Währenddessen war der Probst und Domherr Robert Berger (1791-1879) verstorben, und die Position wurde auch nicht neu besetzt. Natürlich hoffte er, ebenso wie viele Fraustädter darauf, daß er nach Beendigung des Kulturkampfes zum Probst ernannt würde. Aber Lüdke war offenbar zu aufrecht gewesen.
Mehrfach war er von der Polizei vernommen worden, stand mehrfach vor Gericht und wurde zu verschiedenen Strafen verurteilt. Daher war der den Behörden nicht erwünscht, und sie schlugen Hildebrandt statt seiner vor. Lüdke erhielt stattdessen die schlecht dotierte Gemeinde Zedlitz (Siedlnica, Kr.

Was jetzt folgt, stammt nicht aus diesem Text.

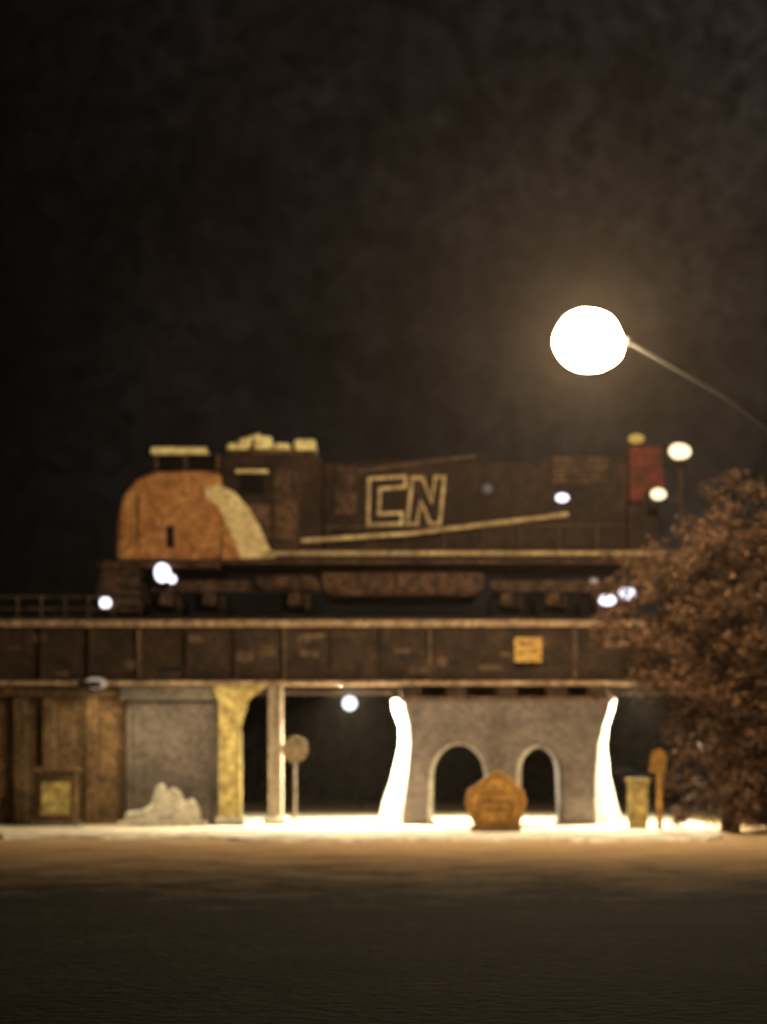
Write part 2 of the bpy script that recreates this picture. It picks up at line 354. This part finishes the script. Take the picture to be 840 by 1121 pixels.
def under(px_,y,P,col=(1,.88,.62),sz=.5,z=zb+.22,par=None,baffle=False):
    e=par or empty('underpass_lamp'); x=X(px_)
    box('housing',x-.3,x+.3,y-.2,y+.2,z+.04,z+.2,dark,e,.01)
    if baffle: box('baffle',x-.31,x-.3,y-.24,y+.24,z-.24,z+.2,dark,e,0)  # added plate, keeps this lamp's light off the grey column
    l=bpy.data.lights.new('lamp','AREA'); l.shape='DISK'; l.size=sz; l.energy=P; l.color=col
    o=bpy.data.objects.new('lamp',l); o.location=(x,y,z); link(o,e)
for p,P in ((205,500),(383,3800),(490,800),(590,800),(706,2900)):
    under(p,50.98,P,baffle=(p==383),sz=.4)
under(500,54.3,2400)
under(104,49.0,85,(1,.8,.45),.3,Z(756),wb)
fill_lamp=empty('wall_lamp'); under(196,48.2,170,(1,.82,.48),.3,Z(742),fill_lamp)  # unseen second lamp, added out front to brighten the left paving
cyl('stem',(X(196),48.2,Z(742)+.1),(X(196),50.0,zb+.3),.04,steel,fill_lamp)

# ---------- foliage
def leafmat(name,c1,c2,c3):
    m=bpy.data.materials.new(name); m.use_nodes=True; nt=m.node_tree; b=nt.nodes['Principled BSDF']; b.inputs['Roughness'].default_value=.9; b.inputs['Specular IOR Level'].default_value=.15
    g=nt.nodes.new('ShaderNodeNewGeometry'); r=nt.nodes.new('ShaderNodeValToRGB')
    r.color_ramp.elements[0].color=(*c1,1); r.color_ramp.elements[1].color=(*c3,1); e=r.color_ramp.elements.new(.6); e.color=(*c2,1)
    nt.links.new(g.outputs['Random Per Island'],r.inputs['Fac']); nt.links.new(r.outputs['Color'],b.inputs['Base Color']); return m
def leaves(name,clumps,per,size,m,par=None):
    v=[];f=[]
    for (c,r) in clumps:
        for k in range(int(per*random.uniform(.5,1.3))):
            u=Vector((random.gauss(0,1),random.gauss(0,1),random.gauss(0,1))).normalized()*r*(random.random()**.5)
            p=Vector(c)+Vector((u.x,u.y,u.z*.8))
            a=Vector((random.gauss(0,1),random.gauss(0,1),random.gauss(0,1))).normalized()
            b=a.orthogonal().normalized(); s=size*random.uniform(.6,1.5)
            i=len(v); v+=[p-a*s,p+b*s*.6,p+a*s,p-b*s*.6]; f.append((i,i+1,i+2,i+3))
    return mesh(name,v,f,m,par)
lm=leafmat('autumn_leaves',(.032,.018,.012),(.12,.067,.04),(.27,.155,.09))
tr=empty('autumn_tree'); d=46.
tube('trunk',[(X(800,d),d,0),(X(797,d),d,2),(X(790,d),d,4.5),(X(795,d),d,7.5)],.28,bark,tr,False,.06)
cl=[]
for i in range(1800):
    q=random.uniform(500,905); p=random.uniform(640,905)
    lim=(660 if 590<q<700 else 700)+12*math.sin(q*.06)
    if q<590: lim=722
    if q>700: lim=700+12*math.sin(q*.05)
    if 760<q: lim=728+ (q-760)*.06
    top=556-(p-700)*.3+12*math.sin(p*.07)
    if p<lim or q<top: continue
    edge=(p-lim)
    if edge<60 and random.random()<.7: continue
    if q-top<60 and random.random()<.7: continue
    dd=d+random.uniform(-2.2,2.2)
    cl.append(((X(p,dd),dd,max(.3,Z(q,dd))),random.uniform(.25,.6)))
for i in range(0,len(cl),4):
    c=cl[i][0]; z0=max(1.,c[2]-1.6); tube('limb_%d'%i,[(X(795,d),d,z0),((X(795,d)+c[0])/2,(d+c[1])/2,(z0+c[2])/2+.2),c],.04,bark,tr,False,.012)
leaves('crown',cl,85,.055,lm,tr)
lm2=leafmat('dull_leaves',(.015,.01,.008),(.035,.024,.016),(.07,.045,.028))
cl=[((random.uniform(-16,-11.5),57+random.uniform(0,1),random.uniform(5.2,7.6)-(0)),.6) for i in range(40)]
cl=[((x,y,z-max(0,(x+15)*.5)),r) for ((x,y,z),r) in cl]
bu=empty('bush'); leaves('foliage',cl,70,.1,lm2,bu)
for k in range(4): cyl('stem_%d'%k,(-15.5+k*1.1,57.5,0),(-15.3+k*1.1,57.5,6.2-k*.5),.06,bark,bu)
lm3=leafmat('night_trees',(.003,.004,.003),(.006,.006,.005),(.01,.01,.008))
cl=[((random.uniform(-60,60),random.uniform(92,98),random.uniform(0,6.5)),1.5) for i in range(700)]
leaves('distant_trees',cl,30,.45,lm3)

# ---------- sky, haze
w=bpy.data.worlds.new('World'); S.world=w; w.use_nodes=True; nt=w.node_tree; nt.nodes.clear()
out=nt.nodes.new('ShaderNodeOutputWorld'); bg=nt.nodes.new('ShaderNodeBackground'); bg2=nt.nodes.new('ShaderNodeBackground'); add=nt.nodes.new('ShaderNodeAddShader')
sky=nt.nodes.new('ShaderNodeTexSky'); sky.sky_type='NISHITA'; sky.sun_disc=False; sky.sun_elevation=math.radians(-4); sky.sun_rotation=math.radians(40)
nt.links.new(sky.outputs[0],bg.inputs[0]); bg.inputs[1].default_value=.01
tc=nt.nodes.new('ShaderNodeTexCoord')
def N(scale,det,a,b,lo_=.38,hi_=.62):
    no=nt.nodes.new('ShaderNodeTexNoise'); no.inputs['Scale'].default_value=scale; no.inputs['Detail'].default_value=det; no.inputs['Roughness'].default_value=.7
    nt.links.new(tc.outputs['Generated'],no.inputs['Vector'])
    m=nt.nodes.new('ShaderNodeMapRange'); m.inputs[1].default_value=lo_; m.inputs[2].default_value=hi_; m.inputs[3].default_value=a; m.inputs[4].default_value=b
    nt.links.new(no.outputs['Fac'],m.inputs[0]); return m.outputs[0]
def mul(a,b):
    m=nt.nodes.new('ShaderNodeMath'); m.operation='MULTIPLY'; nt.links.new(a,m.inputs[0])
    if isinstance(b,float): m.inputs[1].default_value=b
    else: nt.links.new(b,m.inputs[1])
    return m.outputs[0]
sx=nt.nodes.new('ShaderNodeSeparateXYZ'); nt.links.new(tc.outputs['Generated'],sx.inputs[0])
mr=nt.nodes.new('ShaderNodeMapRange'); mr.inputs[1].default_value=-.2; mr.inputs[2].default_value=.2; mr.inputs[3].default_value=.1; mr.inputs[4].default_value=1.
nt.links.new(sx.outputs['X'],mr.inputs[0])
val=mul(mul(mul(mr.outputs[0],N(9,9,.4,1.3)),N(90,6,.4,1.45)),.015)
bg2.inputs[0].default_value=(1.,.8,.68,1); nt.links.new(val,bg2.inputs[1])
nt.links.new(bg.outputs[0],add.inputs[0]); nt.links.new(bg2.outputs[0],add.inputs[1]); nt.links.new(add.outputs[0],out.inputs[0])
def volmat(name,den,g,col):
    hm=bpy.data.materials.new(name); hm.use_nodes=True; h=hm.node_tree; h.nodes.clear()
    ho=h.nodes.new('ShaderNodeOutputMaterial'); vs=h.nodes.new('ShaderNodeVolumeScatter'); vs.inputs['Density'].default_value=den; vs.inputs['Anisotropy'].default_value=g; vs.inputs['Color'].default_value=(*col,1)
    h.links.new(vs.outputs[0],ho.inputs['Volume']); return hm
hz=box('haze',-30,30,8,60,-.5,28,black,None,0)
hz.data.materials.clear(); hz.data.materials.append(volmat('thin_haze',.00036,.72,(1,.82,.68)))
# ---------- camera
cam=bpy.data.cameras.new('camera'); co=bpy.data.objects.new('camera',cam); link(co); S.camera=co
co.location=(0,0,1.6); co.rotation_euler=(math.radians(90),0,0)
cam.sensor_fit='VERTICAL'; cam.sensor_height=24; cam.lens=F/1121*24; cam.shift_y=284.5/1121
cam.clip_end=2000; cam.dof.use_dof=True; cam.dof.focus_distance=10; cam.dof.aperture_fstop=.85
S.view_settings.view_transform='Standard'; S.view_settings.look='None'; S.view_settings.exposure=0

Fraustadt).
Später lenkte die Regierung in Posen ein und verlieh ihm den Roten Adlerorden IV. Klasse und Kronenorden III. Klasse und ernannte ihn zum Nachfolger des verstorbenen Hildebrandt.
Aus der Amtszeit von Probst Hildebrandt in Fraustadt ist nichts überliefert, außer daß er auch die Gemeinde Geyersdorf (Dêbowa Lêka, Kr. Fraustadt) mit verwaltete. Er starb am 2.6.1898 in Fraustadt.

Neben den genannten deutschen Priestern gab es auch polnischstämmige: Antoni Gladysz (1825-1865) aus Heidemühle (Borowy Mlyn, Kr. Meseritz), Witold Marchwiñski (1847-1918) aus Meseritz, Antoni Niedbal (1847-1902) und Ludwik Niedbal (1872-1937) beide aus Bentschen (Zbaszyñ). Ebenfalls aus Bentschen stammte der im KZ Dachau ermordete Feliks Bodzianowski (1886-1942).